Stories are at the heart of all spiritual traditions. Think, for example, of the parables of Jesus, the Hasidic tales of Judaism so wonderfully gathered by Martin Buber, the Sufi stories of Mullah Nasrudin, the koans of Zen Buddhism. Here Norman Fischer reflects upon the significance of koans or exemplary stories in Zen practice. In doing so, he reveals two kinds of story, or two ways of being with stories, that have helped me greatly in my own spiritual practice. Zoketsu Norman Fischer is an American poet, writer, and Soto Zen priest, teaching and practicing in the lineage of Shunryu Suzuki.
on stories
by Norman Fischer | December 22, 2014
I’ve been thinking about stories in the light of koans, zen stories. Come to think of it, in zen the main literature is stories, certain kinds of stories. Koan stories are supposed to be exemplary stories—“koan” means public case—like a court case that stands as a precedent for a type of situation that could come up again and again in life. Koan stories are stories about classical Chinese masters and disciples, but also about us, about deep issues in our own living. When you study a koan you make it your own, see it personally - and yet not personally. That is, you have to take it personally and seriously - not see it as abstract or theoretical - and yet the whole point is that you see past yourself and your concerns to deeper realms of existence without, at the same time, ignoring your story, your own human problems that are the occasion for the deeper point to arise. This seems to be the whole trick of zen practice - to stay with your actual experience, your own personal story, and yet to see through it at the same time to something more.
So koans are little stories about the ancients. But Dogen extends the idea of koan when he speaks of genjokoan, which means something like, “the koan that manifests in this moment.” I see this two ways.

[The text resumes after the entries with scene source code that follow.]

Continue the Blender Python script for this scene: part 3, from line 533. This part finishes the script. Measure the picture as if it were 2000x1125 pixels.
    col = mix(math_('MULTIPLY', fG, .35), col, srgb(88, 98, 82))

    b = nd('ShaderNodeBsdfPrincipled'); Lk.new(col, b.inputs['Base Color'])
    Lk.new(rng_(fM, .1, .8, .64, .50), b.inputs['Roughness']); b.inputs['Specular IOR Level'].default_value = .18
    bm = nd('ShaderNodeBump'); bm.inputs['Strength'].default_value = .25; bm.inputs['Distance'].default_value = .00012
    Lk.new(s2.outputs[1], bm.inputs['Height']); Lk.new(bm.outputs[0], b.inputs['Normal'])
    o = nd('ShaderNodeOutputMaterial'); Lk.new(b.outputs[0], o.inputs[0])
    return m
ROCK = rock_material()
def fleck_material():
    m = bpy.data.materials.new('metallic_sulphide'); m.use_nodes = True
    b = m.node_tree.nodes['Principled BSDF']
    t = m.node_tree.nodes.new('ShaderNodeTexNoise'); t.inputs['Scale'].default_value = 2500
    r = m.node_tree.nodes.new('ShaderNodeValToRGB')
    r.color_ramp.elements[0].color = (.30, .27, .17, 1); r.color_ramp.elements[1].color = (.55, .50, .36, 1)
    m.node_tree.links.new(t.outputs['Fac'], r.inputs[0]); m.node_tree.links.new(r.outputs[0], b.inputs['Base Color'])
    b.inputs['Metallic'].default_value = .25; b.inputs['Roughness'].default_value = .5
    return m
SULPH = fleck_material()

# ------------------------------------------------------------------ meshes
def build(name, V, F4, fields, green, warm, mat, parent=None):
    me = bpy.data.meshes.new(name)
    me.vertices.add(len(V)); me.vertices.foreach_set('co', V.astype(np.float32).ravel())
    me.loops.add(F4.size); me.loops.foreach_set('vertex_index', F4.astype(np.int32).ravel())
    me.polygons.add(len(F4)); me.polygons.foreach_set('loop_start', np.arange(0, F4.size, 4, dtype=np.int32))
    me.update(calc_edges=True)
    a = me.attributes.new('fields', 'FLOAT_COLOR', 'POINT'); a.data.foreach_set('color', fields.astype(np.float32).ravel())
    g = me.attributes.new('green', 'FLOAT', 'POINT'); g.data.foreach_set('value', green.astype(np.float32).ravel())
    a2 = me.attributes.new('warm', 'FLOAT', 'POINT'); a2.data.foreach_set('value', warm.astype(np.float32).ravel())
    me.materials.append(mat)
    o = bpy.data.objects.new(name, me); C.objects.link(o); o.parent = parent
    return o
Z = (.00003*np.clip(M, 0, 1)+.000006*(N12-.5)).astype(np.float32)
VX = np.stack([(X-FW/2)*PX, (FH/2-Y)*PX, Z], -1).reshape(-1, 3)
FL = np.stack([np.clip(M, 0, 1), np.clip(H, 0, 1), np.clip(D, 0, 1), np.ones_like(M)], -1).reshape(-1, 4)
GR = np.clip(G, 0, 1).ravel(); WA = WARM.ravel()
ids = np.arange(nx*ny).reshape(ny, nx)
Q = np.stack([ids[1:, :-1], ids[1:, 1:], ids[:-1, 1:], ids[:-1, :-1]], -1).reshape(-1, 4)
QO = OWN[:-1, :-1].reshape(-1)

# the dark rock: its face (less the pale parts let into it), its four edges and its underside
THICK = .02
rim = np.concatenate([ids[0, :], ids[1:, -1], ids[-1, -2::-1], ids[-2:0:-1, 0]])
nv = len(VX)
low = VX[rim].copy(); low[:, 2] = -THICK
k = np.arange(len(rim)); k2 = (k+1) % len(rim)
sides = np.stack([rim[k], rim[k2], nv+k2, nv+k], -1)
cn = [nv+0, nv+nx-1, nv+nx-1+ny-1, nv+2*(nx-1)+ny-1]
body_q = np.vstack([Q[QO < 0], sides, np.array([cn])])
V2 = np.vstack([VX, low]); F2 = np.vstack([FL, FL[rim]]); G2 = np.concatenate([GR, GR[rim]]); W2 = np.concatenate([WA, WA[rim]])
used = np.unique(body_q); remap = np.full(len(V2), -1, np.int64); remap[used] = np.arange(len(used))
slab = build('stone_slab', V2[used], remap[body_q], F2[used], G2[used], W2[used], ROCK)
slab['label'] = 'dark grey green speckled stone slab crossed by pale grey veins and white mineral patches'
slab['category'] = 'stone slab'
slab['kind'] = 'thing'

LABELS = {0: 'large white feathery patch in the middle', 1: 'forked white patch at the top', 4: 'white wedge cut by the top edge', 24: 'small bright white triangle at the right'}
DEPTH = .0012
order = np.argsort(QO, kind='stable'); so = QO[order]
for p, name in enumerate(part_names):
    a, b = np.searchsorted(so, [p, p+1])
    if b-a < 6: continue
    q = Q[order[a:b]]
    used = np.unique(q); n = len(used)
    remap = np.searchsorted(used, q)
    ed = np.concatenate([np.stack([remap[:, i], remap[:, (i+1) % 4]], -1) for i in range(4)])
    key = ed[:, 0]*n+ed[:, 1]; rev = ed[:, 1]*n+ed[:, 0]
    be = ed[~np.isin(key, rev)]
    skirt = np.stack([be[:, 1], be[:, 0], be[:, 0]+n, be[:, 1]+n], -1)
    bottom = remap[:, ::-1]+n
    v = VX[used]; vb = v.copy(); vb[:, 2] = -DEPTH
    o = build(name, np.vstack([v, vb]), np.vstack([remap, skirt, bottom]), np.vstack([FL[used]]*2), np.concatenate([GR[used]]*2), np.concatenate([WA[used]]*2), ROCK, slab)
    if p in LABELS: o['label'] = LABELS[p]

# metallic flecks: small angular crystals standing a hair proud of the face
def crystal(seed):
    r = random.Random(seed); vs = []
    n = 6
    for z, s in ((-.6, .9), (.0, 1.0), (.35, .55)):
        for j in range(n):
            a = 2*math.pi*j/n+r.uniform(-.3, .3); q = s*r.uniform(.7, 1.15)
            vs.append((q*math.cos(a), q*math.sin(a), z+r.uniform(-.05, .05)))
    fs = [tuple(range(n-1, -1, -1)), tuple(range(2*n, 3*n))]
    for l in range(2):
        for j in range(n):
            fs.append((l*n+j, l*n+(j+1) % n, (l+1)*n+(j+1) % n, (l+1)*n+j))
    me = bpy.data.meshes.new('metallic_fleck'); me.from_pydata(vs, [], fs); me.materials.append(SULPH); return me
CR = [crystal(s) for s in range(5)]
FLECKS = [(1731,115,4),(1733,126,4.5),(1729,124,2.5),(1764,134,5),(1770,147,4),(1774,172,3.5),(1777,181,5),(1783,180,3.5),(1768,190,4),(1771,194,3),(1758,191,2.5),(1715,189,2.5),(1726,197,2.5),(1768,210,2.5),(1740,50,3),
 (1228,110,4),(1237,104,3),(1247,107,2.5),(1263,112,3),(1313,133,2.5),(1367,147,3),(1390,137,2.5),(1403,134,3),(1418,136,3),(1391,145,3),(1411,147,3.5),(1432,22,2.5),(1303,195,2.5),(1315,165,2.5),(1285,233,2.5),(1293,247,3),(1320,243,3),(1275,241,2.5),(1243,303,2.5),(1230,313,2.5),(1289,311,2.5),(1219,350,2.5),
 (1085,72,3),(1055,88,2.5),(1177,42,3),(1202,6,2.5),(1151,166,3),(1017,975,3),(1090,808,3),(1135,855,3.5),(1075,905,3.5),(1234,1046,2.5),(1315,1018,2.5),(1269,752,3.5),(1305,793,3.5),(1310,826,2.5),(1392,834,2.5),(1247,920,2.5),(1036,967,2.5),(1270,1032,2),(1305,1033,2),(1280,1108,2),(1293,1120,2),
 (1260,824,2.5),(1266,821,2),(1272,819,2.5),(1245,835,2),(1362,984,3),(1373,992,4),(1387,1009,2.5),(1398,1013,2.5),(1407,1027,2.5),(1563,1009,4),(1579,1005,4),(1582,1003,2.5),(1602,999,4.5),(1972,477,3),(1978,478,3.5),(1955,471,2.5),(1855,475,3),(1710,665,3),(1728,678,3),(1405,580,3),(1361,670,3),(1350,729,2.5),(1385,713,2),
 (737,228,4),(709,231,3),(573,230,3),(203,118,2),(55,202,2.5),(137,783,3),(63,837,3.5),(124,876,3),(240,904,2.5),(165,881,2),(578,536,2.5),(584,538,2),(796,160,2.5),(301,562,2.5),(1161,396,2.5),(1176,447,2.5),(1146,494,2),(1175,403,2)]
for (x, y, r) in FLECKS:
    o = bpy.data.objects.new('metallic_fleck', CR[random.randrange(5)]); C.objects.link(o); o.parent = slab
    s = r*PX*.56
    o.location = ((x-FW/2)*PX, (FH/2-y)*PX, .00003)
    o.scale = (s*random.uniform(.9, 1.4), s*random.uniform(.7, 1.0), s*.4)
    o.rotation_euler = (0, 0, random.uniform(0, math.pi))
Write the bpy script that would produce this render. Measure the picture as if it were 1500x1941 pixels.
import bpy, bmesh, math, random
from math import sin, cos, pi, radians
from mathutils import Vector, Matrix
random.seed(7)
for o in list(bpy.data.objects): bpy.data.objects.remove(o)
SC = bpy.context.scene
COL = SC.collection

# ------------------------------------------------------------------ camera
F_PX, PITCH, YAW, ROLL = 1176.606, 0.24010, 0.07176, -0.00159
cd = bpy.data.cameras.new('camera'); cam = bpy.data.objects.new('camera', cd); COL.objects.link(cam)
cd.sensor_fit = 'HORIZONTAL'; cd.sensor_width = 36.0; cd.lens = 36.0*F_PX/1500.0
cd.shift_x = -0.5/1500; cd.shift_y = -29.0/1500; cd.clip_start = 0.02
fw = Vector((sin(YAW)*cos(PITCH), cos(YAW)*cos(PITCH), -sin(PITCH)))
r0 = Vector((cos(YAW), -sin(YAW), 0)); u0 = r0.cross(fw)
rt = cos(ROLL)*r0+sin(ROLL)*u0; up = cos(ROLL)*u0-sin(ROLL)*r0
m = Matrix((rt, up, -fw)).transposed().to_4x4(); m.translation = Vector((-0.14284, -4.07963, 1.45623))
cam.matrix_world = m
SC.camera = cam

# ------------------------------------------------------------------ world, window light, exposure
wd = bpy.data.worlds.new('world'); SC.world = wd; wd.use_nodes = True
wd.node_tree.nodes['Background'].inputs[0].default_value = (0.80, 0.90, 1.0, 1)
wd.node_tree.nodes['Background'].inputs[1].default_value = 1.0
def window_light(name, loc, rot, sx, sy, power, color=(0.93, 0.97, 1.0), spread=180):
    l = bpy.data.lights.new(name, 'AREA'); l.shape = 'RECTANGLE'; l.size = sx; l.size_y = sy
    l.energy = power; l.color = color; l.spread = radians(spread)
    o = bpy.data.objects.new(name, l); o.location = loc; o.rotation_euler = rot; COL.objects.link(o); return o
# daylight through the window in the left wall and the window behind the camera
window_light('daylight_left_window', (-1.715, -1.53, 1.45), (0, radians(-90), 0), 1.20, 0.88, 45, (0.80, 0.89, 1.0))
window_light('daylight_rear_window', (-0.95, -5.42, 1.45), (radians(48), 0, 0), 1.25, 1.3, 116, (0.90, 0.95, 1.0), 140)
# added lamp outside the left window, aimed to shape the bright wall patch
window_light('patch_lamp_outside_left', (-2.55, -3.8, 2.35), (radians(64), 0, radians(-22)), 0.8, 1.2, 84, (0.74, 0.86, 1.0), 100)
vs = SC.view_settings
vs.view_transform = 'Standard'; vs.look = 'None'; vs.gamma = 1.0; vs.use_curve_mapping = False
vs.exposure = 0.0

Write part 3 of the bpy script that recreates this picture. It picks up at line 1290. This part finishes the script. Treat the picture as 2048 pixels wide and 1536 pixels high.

One way is that every moment is a complete story, a complete koan. Stories always revolve around conflict, problems, as do koans. But also stories have resolution - peace - as do koan stories. “And then he was enlightened.” You might see this as relative and absolute: relative is our life our story our problem; absolute is resolution, peace, depth of understanding. So Dogen is saying that every moment is this kind of problem and resolution, in the same moment. That life, that time itself, is the koan arising every moment. This is Dogen’s profound teaching about time. This is how he comes to say that practice and enlightenment are the same thing, that Buddha’s enlightenment under the bodhi tree and our sitting in zazen are the same moment, the same event. Problem/Resolution moment after moment on each moment.
The second sense in which I take Dogen’s idea of genjokoan is as a way of working with your own story arising in your life. There’s always something going on in your life, some story, some conflict, some urge toward resolution. Usually we see such stories, if we see them at all, as being entirely on the relative level - as being about me and my happiness or unhappiness, my desire and its fulfillment, my problem and its resolution. But suppose lurking underneath this relative story were the absolute story - the deep, impossible to understand, life and death spiritual issue that the story is suggesting, if only we could see it. Then practicing genjokoan would be trying to reframe our life’s issues, our stories, in this way. This makes life much more interesting!
The other day I was talking to Roger Walsh, who’s a psychologist and a dharma teacher. He had different language for this distinction. He said some life questions are knowledge questions. These questions have answers, you can figure them out. But some questions are what Roger called wisdom questions. These questions you can’t figure out. You have to remain with them for a long time, and even then you don’t exactly get an answer. But something shifts, and then you are in another place, with a new question.